• **Instructions for the task**
The required output consists solely of the lines from the top of the listing through the line containing "cam.matrix_world = M", transcribed exactly.

Start of Given data

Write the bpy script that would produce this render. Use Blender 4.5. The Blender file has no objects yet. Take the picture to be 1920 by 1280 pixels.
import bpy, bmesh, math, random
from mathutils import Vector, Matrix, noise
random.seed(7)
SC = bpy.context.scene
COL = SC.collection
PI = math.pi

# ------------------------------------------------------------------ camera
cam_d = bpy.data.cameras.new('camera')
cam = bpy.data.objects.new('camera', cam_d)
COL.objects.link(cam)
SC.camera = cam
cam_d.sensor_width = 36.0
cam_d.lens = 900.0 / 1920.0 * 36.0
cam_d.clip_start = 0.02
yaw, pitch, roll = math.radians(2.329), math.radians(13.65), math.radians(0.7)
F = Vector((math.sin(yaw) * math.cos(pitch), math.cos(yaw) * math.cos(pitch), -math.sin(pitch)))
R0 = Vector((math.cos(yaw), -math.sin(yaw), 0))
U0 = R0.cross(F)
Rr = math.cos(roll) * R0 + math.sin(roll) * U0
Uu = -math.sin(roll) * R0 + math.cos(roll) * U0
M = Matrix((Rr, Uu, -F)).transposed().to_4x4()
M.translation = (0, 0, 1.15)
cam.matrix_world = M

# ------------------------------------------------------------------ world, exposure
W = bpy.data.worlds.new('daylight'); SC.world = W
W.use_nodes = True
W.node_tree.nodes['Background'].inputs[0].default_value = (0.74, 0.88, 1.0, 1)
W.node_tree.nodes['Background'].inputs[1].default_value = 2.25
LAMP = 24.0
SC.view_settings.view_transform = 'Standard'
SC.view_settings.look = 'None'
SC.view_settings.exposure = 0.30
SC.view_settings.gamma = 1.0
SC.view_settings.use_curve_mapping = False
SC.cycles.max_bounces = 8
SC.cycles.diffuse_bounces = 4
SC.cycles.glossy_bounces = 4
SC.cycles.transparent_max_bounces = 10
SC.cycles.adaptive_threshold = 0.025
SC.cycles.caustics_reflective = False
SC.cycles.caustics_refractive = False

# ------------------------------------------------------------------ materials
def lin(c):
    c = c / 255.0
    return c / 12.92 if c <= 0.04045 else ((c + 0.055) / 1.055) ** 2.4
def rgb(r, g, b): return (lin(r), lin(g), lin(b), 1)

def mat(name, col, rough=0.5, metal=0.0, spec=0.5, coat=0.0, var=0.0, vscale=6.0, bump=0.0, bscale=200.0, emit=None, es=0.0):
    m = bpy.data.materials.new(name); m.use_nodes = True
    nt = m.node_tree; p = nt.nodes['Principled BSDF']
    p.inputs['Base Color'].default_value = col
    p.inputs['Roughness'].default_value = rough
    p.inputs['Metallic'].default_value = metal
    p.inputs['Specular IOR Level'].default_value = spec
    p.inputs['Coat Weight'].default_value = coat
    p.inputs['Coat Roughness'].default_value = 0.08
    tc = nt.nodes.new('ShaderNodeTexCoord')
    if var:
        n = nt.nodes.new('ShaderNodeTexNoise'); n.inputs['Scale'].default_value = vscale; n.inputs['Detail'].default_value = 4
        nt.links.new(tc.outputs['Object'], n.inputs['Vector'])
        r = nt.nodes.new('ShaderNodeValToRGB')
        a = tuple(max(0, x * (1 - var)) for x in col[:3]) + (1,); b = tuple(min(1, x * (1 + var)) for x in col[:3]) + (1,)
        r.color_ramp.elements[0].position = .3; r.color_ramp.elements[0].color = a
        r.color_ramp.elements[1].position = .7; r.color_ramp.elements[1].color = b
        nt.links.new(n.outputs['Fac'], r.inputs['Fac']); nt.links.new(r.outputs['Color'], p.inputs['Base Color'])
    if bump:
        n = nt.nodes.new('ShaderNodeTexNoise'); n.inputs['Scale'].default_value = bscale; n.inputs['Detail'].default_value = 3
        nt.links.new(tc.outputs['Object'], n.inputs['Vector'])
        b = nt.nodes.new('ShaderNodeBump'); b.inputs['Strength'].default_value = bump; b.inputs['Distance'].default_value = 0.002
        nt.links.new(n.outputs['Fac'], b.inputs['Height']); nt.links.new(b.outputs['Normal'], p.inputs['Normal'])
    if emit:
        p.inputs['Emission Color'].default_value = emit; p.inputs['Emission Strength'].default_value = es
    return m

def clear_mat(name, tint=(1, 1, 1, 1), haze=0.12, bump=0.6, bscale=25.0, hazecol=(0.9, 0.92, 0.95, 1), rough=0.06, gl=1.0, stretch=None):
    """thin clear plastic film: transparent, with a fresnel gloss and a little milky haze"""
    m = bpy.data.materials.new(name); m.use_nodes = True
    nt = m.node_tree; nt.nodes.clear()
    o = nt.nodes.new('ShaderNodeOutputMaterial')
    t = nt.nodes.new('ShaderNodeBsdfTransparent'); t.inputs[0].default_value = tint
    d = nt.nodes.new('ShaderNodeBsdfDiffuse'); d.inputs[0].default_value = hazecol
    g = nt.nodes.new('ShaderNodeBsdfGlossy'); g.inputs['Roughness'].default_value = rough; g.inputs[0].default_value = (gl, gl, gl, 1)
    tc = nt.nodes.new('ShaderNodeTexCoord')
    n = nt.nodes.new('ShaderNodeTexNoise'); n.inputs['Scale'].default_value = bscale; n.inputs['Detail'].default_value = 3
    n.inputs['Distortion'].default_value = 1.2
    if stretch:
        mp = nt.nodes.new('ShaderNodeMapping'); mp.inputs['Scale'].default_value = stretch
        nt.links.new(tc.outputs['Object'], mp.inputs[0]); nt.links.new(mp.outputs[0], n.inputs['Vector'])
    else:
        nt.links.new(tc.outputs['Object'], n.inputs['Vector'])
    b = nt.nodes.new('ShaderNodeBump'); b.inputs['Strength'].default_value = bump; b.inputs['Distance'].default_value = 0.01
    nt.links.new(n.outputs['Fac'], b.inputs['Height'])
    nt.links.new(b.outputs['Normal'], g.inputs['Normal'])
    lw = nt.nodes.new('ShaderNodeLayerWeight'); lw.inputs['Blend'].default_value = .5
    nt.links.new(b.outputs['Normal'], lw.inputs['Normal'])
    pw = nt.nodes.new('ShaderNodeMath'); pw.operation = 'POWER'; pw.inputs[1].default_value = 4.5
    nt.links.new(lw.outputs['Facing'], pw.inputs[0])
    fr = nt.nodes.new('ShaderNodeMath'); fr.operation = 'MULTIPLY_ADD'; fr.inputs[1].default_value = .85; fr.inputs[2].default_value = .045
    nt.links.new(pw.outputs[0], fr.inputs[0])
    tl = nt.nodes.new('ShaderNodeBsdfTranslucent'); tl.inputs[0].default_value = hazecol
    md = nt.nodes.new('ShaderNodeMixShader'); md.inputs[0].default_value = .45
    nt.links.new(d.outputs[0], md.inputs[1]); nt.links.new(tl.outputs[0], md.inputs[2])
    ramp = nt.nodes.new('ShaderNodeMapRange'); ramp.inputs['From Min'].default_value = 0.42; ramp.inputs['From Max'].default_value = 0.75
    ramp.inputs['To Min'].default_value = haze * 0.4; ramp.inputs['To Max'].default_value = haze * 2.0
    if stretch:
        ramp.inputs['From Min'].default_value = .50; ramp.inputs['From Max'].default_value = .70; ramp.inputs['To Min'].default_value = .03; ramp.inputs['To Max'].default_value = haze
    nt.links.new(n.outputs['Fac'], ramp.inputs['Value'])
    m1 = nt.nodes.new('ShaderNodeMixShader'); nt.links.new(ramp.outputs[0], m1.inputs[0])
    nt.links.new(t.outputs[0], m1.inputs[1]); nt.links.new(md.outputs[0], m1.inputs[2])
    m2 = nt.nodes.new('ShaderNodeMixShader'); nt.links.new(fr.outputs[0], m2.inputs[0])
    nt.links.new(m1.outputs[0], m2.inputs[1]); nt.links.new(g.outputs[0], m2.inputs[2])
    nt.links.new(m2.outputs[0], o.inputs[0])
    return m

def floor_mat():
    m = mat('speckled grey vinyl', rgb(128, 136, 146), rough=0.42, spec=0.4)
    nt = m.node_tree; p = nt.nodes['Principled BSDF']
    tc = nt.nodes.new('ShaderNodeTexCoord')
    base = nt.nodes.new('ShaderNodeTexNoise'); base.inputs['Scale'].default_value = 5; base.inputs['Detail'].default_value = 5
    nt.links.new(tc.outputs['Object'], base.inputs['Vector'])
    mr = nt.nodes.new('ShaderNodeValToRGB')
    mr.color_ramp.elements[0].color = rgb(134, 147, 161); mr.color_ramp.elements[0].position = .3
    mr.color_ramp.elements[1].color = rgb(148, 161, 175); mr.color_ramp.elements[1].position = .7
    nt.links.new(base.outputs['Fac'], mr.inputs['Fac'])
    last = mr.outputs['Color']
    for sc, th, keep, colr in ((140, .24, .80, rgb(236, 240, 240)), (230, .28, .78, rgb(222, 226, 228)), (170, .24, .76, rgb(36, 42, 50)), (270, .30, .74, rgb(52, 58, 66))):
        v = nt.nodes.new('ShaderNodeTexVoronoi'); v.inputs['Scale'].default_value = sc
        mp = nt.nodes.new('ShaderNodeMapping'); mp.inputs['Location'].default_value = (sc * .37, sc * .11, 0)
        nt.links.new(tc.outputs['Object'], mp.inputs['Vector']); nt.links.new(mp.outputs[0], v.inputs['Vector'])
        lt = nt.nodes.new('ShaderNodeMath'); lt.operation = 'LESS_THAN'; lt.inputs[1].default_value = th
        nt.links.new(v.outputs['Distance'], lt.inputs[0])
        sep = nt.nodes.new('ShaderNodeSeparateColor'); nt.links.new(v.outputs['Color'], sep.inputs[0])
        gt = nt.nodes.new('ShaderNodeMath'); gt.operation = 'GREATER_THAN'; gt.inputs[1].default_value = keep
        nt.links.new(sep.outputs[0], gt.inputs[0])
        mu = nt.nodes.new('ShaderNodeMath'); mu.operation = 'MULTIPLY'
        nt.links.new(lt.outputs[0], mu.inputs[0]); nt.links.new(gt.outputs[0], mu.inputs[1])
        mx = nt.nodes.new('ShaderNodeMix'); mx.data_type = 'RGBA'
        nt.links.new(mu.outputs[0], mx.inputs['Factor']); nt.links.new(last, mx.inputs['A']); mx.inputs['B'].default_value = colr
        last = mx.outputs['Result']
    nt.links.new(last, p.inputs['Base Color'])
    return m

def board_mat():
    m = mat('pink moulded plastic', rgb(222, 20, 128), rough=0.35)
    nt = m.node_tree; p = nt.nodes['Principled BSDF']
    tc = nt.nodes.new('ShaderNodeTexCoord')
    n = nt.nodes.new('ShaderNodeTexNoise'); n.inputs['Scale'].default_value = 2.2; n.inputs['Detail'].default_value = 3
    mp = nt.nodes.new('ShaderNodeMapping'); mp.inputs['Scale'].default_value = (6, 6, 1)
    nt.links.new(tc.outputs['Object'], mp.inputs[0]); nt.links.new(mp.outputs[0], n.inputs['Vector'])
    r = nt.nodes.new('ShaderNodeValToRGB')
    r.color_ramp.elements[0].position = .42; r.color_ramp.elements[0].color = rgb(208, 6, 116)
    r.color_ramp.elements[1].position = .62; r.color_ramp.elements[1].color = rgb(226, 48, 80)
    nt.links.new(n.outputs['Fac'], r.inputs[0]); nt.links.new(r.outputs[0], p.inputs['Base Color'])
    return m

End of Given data

• **Task response**
Write the bpy script that would produce this render. Use Blender 4.5. The Blender file has no objects yet. Take the picture to be 1920 by 1280 pixels.
import bpy, bmesh, math, random
from mathutils import Vector, Matrix, noise
random.seed(7)
SC = bpy.context.scene
COL = SC.collection
PI = math.pi

# ------------------------------------------------------------------ camera
cam_d = bpy.data.cameras.new('camera')
cam = bpy.data.objects.new('camera', cam_d)
COL.objects.link(cam)
SC.camera = cam
cam_d.sensor_width = 36.0
cam_d.lens = 900.0 / 1920.0 * 36.0
cam_d.clip_start = 0.02
yaw, pitch, roll = math.radians(2.329), math.radians(13.65), math.radians(0.7)
F = Vector((math.sin(yaw) * math.cos(pitch), math.cos(yaw) * math.cos(pitch), -math.sin(pitch)))
R0 = Vector((math.cos(yaw), -math.sin(yaw), 0))
U0 = R0.cross(F)
Rr = math.cos(roll) * R0 + math.sin(roll) * U0
Uu = -math.sin(roll) * R0 + math.cos(roll) * U0
M = Matrix((Rr, Uu, -F)).transposed().to_4x4()
M.translation = (0, 0, 1.15)
cam.matrix_world = M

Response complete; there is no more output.